USA

Consumer spending and personal income were essentially flat in May, the government reported, releasing the data as Federal Reserve policymakers gathered to order another expected quarter-point rise in interest rates. The Commerce Department said personal income grew in May by 0.2 percent, after a 0.6 percent increase in April. Spending neither rose nor fell, after growing by 0.4 percent in April. Economists surveyed by Reuters predicted that the Fed almost certainly would hike the rate for over-night borrowing among banks to 3.25 percent, because weak indicators are offset by the soaring price of oil. They also forecast another interest rate increase when the Fed's Open Market Commitee meets again in August.

Time magazine agreed to yield subpoenaed documents in the Valerie Plame case to a grand jury, a move that could keep one of its reporters out of jail. The publication said it had decided to hand over the documents "in accordance with its duties under the law." On Wed-nesday, a judge in Washington gave Time's Matthew Cooper and Judith Miller of The New York Times one more week to reveal their confidential sources to the grand jury investigating the leak of CIA official Plame's identity.
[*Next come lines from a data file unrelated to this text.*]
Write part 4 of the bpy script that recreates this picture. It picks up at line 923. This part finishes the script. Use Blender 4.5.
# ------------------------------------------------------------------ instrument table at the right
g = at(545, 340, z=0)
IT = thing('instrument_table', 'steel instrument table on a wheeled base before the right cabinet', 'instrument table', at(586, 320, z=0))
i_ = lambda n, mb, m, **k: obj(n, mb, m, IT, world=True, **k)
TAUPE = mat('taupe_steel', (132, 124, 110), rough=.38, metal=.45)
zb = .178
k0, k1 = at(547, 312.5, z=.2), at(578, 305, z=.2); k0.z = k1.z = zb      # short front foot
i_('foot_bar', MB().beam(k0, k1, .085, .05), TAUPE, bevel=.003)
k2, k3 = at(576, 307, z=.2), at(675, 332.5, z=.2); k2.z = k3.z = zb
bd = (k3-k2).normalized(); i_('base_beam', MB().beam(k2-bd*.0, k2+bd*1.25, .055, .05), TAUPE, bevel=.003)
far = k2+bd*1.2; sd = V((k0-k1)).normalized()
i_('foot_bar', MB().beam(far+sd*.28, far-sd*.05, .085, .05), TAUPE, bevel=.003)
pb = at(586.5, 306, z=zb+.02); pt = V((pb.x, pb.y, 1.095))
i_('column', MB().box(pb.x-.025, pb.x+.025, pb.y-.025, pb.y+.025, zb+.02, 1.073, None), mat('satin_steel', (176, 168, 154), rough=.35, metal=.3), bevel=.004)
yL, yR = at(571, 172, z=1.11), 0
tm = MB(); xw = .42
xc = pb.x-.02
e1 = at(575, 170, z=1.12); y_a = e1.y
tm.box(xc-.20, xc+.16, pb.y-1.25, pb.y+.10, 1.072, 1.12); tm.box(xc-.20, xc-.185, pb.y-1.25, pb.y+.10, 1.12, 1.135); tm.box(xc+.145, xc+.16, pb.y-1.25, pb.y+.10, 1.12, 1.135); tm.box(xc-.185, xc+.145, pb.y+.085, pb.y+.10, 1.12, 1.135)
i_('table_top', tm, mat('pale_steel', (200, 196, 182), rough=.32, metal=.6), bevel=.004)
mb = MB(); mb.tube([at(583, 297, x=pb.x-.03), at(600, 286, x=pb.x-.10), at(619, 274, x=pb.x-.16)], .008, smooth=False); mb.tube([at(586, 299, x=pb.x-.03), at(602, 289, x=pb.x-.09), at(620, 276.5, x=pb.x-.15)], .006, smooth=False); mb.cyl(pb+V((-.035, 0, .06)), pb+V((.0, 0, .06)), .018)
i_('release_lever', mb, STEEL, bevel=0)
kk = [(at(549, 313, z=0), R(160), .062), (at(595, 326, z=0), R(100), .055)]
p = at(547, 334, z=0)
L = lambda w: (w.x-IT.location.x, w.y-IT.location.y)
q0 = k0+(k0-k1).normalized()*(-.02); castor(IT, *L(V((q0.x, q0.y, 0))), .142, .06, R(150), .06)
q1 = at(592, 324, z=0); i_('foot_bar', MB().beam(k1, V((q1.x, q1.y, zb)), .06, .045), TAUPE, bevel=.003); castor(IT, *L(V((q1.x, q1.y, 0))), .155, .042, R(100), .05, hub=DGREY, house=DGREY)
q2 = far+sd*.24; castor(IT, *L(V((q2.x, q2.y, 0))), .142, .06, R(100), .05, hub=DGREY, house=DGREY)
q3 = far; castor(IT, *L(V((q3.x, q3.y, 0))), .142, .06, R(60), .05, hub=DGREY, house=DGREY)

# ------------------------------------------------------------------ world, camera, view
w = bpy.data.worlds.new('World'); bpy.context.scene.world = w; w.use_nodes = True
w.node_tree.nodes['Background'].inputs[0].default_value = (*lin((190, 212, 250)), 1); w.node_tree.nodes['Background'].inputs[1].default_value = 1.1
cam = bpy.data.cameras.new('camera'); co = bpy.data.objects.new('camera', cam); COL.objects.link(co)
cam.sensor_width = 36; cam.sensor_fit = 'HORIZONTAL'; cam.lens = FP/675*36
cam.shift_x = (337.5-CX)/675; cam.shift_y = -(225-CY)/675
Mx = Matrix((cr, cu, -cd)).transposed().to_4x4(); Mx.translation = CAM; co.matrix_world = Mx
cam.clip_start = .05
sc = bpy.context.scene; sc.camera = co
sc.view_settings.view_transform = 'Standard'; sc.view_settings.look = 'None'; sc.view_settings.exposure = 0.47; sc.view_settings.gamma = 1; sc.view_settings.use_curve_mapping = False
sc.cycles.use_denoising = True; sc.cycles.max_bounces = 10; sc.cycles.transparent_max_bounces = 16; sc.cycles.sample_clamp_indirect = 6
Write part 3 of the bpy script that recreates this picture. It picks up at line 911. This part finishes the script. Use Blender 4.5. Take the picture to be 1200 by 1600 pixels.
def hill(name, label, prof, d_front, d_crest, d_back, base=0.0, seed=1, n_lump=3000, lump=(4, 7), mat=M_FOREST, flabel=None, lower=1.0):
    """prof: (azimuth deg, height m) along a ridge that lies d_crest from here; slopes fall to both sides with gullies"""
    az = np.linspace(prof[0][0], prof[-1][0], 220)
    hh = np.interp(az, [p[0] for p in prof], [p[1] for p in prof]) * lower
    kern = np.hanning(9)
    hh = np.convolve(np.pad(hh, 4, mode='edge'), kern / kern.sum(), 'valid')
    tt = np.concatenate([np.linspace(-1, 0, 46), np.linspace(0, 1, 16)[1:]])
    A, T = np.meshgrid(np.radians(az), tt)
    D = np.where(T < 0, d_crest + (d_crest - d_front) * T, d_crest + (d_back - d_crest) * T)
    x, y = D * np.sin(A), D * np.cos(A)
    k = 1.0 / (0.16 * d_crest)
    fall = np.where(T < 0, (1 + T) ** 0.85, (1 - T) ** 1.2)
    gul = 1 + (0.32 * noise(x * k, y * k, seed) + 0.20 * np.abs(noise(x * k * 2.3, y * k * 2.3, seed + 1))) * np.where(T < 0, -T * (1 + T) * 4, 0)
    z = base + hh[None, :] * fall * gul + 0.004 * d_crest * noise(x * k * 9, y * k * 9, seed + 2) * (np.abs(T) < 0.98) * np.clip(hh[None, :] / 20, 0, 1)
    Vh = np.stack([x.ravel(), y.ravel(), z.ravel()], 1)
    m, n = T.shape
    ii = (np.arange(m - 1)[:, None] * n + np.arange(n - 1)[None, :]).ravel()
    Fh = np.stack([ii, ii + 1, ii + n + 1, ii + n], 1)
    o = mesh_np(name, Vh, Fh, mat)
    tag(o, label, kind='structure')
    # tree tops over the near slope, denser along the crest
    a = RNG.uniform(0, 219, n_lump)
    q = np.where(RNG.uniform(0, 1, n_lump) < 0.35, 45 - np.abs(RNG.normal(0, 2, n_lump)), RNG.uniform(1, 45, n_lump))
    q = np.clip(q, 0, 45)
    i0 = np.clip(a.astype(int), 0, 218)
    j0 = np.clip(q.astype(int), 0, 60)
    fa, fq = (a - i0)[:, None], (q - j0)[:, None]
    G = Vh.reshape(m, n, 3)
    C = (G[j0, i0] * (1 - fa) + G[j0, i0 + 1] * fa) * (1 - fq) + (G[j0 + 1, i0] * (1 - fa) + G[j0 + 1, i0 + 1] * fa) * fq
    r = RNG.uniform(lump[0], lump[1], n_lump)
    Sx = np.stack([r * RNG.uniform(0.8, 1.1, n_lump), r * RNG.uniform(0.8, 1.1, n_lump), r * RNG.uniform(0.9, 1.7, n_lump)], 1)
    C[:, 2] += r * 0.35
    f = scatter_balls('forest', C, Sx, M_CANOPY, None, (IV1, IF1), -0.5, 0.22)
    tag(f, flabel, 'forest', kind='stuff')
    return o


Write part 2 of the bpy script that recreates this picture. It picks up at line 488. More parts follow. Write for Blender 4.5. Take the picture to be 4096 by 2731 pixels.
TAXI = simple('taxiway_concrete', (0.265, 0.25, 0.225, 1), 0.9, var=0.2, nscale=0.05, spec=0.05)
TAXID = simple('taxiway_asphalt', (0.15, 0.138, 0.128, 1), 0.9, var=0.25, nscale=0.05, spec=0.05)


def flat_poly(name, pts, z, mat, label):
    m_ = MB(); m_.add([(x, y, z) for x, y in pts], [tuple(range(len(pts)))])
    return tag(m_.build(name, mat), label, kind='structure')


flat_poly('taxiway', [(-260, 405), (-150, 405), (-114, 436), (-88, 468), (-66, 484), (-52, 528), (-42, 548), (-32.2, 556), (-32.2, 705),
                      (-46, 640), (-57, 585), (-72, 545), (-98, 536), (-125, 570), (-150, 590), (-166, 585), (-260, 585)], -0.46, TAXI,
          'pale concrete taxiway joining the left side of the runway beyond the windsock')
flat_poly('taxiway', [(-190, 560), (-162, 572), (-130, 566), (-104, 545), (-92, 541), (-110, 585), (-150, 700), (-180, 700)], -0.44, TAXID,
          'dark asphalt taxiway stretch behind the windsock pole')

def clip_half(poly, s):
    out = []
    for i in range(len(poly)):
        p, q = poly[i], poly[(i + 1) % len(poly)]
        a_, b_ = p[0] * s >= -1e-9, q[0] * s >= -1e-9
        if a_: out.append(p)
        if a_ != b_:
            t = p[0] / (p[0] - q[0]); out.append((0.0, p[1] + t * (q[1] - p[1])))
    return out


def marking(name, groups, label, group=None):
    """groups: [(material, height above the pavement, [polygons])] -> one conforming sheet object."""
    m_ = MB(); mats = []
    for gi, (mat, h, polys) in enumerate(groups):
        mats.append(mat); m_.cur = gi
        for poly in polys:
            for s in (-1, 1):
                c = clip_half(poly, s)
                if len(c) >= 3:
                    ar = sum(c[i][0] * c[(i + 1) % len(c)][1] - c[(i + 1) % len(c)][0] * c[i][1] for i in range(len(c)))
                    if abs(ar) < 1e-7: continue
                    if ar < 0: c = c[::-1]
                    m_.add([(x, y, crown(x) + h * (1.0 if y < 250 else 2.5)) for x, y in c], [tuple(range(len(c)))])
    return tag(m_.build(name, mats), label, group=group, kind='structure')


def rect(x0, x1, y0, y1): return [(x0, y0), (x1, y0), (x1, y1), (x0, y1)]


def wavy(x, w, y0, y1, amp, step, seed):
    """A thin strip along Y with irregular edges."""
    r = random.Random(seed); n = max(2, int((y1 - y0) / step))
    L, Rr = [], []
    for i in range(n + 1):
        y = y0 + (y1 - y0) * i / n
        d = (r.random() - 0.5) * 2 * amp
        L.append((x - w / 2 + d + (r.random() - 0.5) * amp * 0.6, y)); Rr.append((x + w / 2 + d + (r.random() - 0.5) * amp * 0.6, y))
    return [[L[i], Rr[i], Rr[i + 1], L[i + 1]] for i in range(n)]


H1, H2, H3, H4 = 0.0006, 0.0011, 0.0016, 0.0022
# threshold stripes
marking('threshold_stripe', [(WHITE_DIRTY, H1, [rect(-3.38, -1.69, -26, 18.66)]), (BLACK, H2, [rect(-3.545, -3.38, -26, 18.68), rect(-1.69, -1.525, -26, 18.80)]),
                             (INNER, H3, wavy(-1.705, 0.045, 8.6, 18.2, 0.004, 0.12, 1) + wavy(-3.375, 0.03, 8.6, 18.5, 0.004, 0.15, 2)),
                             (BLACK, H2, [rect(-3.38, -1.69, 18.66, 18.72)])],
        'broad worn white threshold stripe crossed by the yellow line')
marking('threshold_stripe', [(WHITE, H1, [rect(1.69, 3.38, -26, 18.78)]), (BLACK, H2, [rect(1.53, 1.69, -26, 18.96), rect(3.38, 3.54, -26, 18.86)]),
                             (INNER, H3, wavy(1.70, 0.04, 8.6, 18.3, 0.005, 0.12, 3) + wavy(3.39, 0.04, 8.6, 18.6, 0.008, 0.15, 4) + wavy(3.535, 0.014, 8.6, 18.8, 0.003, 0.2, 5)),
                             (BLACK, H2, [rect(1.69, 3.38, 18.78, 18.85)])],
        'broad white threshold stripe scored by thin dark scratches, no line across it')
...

Two days earlier, the Supreme Court let stand a ruling that both should be jailed for four months for refusing to cooperate.

Local police were advised to remain vigilant over the Independence Day weekend, even though there have been no specific or credible threats of terrorist attacks, the FBI said. The bureau nonetheless warned that large gatherings, such as at parades and fireworks displays, offer ready targets. One of the largest celebrations is scheduled in Philadelphia, where a Live 8 concert will be staged Saturday and where the USS Cole, the Navy destroyer attacked by terrorists in Yemen five years ago, is to make a port call.

Five Democratic Party officials were found guilty of election fraud by a federal jury in East St. Louis, Ill. - among them the local chairman. The defendants were accused of attempting to buy votes for their party's candidates last November with cash, cigarettes, and liquor. Although the defendants weren't immediately sentenced, each count carries a penalty of up to five years in prison and a fine of $250,000.